Top tech company Apple plans to build $1 billion campus in Austin, NPR reported Thursday. According to the report, the 133-acre facility will be located in North Austin, less than a mile from its current local campus off Parmer at Riata Vista, just south of Jollyville.
The new campus will have space for up to 15,000 workers and will add 5,000 jobs in the immediate future. Apple expects the move to make it Austin’s largest private employer.
Apple currently employs 6,200 workers in Austin—more than in any other city apart from its Cupertino, California, headquarters. That number will increase substantially with completion of the new Austin headquarters.
The company signed a 10-year economic development contract in Texas six years ago, with Austin at the front of the line for expansion, as member local NPR station KUT reported at the time. That deal included a 100 percent property tax rebate and other incentives as well as requiring Apple to invest more than $300 million to build a new campus, according to the 2012 KUT story.

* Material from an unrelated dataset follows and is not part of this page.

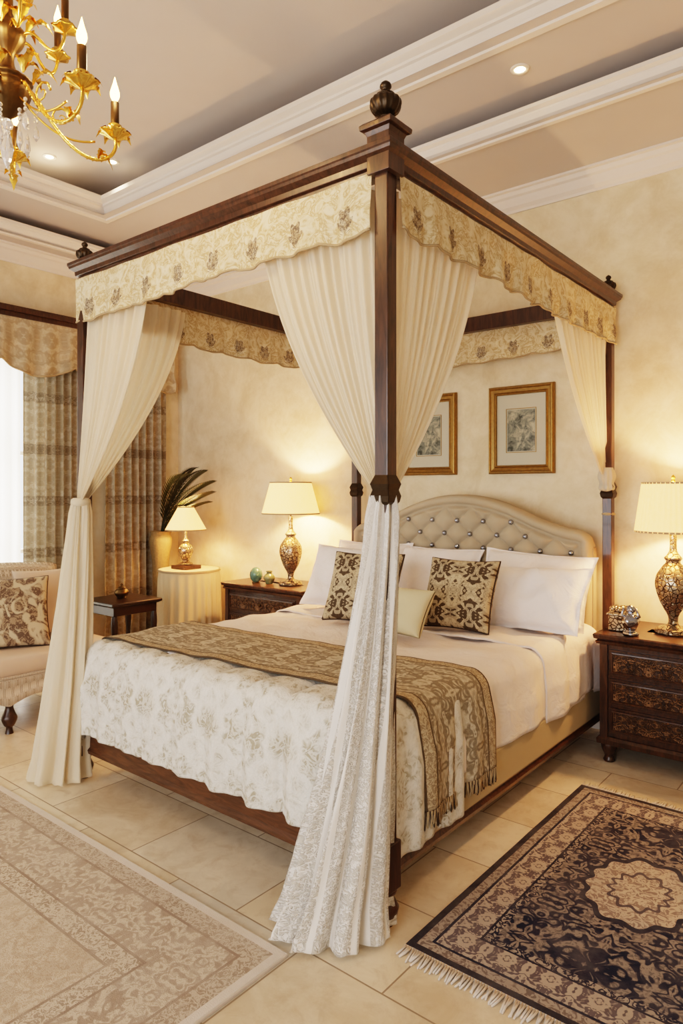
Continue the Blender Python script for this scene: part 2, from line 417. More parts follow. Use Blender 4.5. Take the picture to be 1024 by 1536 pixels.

Apple’s announcement comes in the wake of the news that Austin would not be the site of the much ballyhooed second Amazon headquarters, for which it was on the short list. While Austin lost its bid for that internet behemoth—which will be located in Washington, D.C., and Long Island City, New York—the Apple campus is likely to have some similar effects on the city’s housing costs and transportation systems, though to a smaller extent.